11.7.13

Prefabs: Palaces for the people - Elisabeth Blanchet

Photographer Elizabeth Blanchet currently has a show at Photofusion in London. I completed a small painting included in the show based on one of her photographs. The show is on until August 2nd. Entree is free and all details can be found here

Christmas in Catford, Acrylic on linen, 38x46cm, 2013

Prefab, Catford, Elizabeth Blanchet



Launch Night
Thursday 27 June, 18:30 – 21.00
Exhibition Dates 
28 June – 2 August 2013

Photographer Elisabeth Blanchet has spent over 11 years building an archive of post-war prefabricated homes and communities in the UK. Prefabs – Palaces for the people is a multimedia exhibition that includes photographs, interviews, short films, stories, an ipad interactive platform and prefab memorabilia. 

In 1943, the Government invested in a prototype, temporary steel bungalow, which became known as the “Portal Prototype”. In a speech in March 1944, Prime MinisterWinston Churchill promised 500,000 temporary new homes to deal with the acute housing shortage, although only 156,623 were produced (between 1945 and 1949). The first prototype was displayed outside Tate Gallery, London in May 1944.

Over the years there has been much interest in prefabs from writers, the general public and through the media. Actor Michael Caine and politician Neil Kinnock were both famously brought up in prefabs. Recently, the popular television programmes Foyle’s War and Call the Midwife have both featured prefabs and ignited people’s interest in, and nostalgia for, post-war British design. Architectural heritage consultant and writer Greg Stevenson and sustainable housing expert, architect and writer Brenda Vale have authored two of many books on prefabs.
Designed for homeless families with young children, these “palaces for the people” (as they were called at the time) were synonymous not only with comfort and luxury but also with freedom from the cramped and unsanitary urban housing of pre-war Britain.

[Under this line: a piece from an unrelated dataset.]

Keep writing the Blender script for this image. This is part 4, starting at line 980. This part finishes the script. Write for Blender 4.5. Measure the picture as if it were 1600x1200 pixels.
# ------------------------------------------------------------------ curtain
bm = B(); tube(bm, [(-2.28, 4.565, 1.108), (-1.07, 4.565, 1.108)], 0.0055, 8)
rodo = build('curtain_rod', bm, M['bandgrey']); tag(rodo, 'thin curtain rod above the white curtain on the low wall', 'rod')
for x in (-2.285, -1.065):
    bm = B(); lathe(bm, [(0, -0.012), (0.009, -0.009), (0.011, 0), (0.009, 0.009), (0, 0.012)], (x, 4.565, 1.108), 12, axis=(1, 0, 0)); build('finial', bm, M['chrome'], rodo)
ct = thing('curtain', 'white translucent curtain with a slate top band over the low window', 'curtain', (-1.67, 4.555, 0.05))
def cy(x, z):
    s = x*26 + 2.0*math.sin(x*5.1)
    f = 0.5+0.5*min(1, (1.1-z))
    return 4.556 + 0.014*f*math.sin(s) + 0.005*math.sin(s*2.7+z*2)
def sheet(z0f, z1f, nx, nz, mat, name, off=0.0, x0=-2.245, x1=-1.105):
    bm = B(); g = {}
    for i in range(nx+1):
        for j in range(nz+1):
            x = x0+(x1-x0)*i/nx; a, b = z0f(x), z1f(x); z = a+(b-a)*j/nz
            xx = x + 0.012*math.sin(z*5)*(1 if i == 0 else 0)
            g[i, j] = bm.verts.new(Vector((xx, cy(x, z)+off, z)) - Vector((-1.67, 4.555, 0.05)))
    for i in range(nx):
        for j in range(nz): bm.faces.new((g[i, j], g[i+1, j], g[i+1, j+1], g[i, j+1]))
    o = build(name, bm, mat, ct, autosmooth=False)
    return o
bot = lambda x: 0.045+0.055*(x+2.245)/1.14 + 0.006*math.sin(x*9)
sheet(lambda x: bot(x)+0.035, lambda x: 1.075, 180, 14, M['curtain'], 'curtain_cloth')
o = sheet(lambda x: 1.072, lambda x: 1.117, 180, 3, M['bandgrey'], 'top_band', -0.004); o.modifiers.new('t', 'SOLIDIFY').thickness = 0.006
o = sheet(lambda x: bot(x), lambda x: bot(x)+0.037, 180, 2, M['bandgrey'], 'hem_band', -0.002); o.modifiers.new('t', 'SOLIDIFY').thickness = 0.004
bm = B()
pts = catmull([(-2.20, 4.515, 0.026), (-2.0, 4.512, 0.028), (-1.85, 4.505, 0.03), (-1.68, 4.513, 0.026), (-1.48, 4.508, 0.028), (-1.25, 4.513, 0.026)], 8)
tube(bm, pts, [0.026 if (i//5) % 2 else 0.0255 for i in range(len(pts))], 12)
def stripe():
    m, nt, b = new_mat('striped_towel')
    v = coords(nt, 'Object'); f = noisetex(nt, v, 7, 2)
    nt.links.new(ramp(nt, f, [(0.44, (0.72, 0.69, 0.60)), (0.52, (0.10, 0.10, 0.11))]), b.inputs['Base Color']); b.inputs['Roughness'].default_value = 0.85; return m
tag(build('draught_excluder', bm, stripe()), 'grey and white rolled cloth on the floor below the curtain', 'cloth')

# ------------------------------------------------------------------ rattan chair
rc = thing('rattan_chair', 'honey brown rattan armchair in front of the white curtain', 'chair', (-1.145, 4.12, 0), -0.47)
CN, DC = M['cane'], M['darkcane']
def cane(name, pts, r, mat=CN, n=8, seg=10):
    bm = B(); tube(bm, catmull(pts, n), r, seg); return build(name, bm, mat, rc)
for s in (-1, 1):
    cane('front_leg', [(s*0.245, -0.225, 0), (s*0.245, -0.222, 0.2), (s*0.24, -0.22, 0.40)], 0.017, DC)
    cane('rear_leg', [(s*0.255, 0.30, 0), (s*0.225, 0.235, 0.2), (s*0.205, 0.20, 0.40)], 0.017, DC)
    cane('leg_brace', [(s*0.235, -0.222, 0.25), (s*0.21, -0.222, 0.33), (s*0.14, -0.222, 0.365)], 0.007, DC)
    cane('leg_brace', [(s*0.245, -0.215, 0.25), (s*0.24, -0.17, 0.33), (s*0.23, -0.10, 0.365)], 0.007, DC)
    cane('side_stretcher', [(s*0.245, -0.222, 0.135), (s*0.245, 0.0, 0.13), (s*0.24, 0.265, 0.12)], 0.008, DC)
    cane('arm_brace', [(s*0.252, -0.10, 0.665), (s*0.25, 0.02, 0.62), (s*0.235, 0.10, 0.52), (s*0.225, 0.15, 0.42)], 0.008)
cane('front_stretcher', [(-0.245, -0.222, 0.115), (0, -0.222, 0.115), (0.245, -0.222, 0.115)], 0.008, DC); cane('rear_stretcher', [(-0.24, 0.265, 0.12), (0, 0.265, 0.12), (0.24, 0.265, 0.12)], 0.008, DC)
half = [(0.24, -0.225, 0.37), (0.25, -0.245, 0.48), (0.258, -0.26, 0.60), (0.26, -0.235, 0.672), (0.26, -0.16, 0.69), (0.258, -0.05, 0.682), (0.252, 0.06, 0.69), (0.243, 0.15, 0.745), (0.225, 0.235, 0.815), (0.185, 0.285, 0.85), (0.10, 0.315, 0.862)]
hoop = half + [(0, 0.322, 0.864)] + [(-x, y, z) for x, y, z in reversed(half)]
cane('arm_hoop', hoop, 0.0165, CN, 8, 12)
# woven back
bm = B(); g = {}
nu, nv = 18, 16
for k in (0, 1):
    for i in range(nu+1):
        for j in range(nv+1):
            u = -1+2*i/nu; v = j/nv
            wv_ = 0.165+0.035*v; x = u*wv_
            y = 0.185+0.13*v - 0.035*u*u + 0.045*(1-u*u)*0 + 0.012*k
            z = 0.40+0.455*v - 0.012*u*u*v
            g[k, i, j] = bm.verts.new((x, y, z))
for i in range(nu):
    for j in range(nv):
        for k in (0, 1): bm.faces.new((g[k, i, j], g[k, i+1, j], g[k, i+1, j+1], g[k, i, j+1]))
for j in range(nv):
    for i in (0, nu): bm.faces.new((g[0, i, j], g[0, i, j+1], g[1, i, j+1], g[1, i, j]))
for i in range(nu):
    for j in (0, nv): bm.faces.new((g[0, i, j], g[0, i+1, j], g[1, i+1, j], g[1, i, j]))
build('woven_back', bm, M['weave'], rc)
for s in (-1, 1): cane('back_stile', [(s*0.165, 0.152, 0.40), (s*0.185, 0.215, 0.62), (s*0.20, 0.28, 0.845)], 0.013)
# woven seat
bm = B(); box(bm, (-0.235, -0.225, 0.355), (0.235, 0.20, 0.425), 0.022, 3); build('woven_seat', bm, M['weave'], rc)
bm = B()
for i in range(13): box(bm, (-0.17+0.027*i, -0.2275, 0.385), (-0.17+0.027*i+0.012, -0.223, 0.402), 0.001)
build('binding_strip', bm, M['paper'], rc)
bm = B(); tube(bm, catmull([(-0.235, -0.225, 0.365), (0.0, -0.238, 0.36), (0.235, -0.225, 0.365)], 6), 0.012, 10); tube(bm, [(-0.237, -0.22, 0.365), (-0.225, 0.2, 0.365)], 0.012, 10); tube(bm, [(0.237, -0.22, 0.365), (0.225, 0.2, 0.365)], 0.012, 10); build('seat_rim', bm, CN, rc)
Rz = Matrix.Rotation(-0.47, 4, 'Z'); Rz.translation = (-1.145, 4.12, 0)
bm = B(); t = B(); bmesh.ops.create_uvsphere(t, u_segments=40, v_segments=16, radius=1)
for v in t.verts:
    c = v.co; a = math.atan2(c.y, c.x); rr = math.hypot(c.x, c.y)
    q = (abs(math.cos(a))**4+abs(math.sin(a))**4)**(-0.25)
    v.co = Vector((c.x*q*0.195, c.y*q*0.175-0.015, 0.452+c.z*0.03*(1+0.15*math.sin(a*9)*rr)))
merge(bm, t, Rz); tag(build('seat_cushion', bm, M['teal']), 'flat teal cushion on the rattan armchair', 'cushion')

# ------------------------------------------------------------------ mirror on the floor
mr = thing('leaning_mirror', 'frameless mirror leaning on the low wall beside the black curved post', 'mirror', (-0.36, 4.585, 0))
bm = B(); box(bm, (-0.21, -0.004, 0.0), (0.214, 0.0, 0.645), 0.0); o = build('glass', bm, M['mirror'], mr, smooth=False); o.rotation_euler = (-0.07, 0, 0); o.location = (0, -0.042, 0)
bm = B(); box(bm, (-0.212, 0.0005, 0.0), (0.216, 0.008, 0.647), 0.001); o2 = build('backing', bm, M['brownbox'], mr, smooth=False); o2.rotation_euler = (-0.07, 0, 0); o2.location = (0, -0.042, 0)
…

Intended to be a short-term solution to the post-war housing crisis, the prefabs were supposed to last only ten to fifteen years. However, there are large numbers of people still living in their original prehab homes on estates around the UK, including Catford, South London and Moseley, Birmingham, with a few models receiving grade II listed status. At the time of construction, many municipalities introduced the estate layouts that they intended to use when replacing the temporary accommodation a decade later. These estates were arranged following the formal geometry then popular in municipal design: large greens, crescents and other attractive features. Such planning innovations contributed to the instant sense of community that many felt upon moving into their ‘temporary’ homes.

Prefab residents have been struggling for years to save their bungalows from premature demolition. And those who have moved on from living in prefabs maintain fond memories. Neil Kinnock, former Labour leader who grew up in a prefab in South Wales, told Blanchet:
“It was a remarkable dwelling and a piece of wonderful engineering. In order to move in, my parents had to buy new furniture and a lasting impression was cleanliness and newness. And in a sense the prefabs have never lost that feeling. With our inside bathroom and our inside toilet, and our fitted kitchen with our refrigerator, this was 1948, a fitted electric stove, fold-down table, it was a place of wonder. We used to get visitors from all over the place just to come see this amazing house.”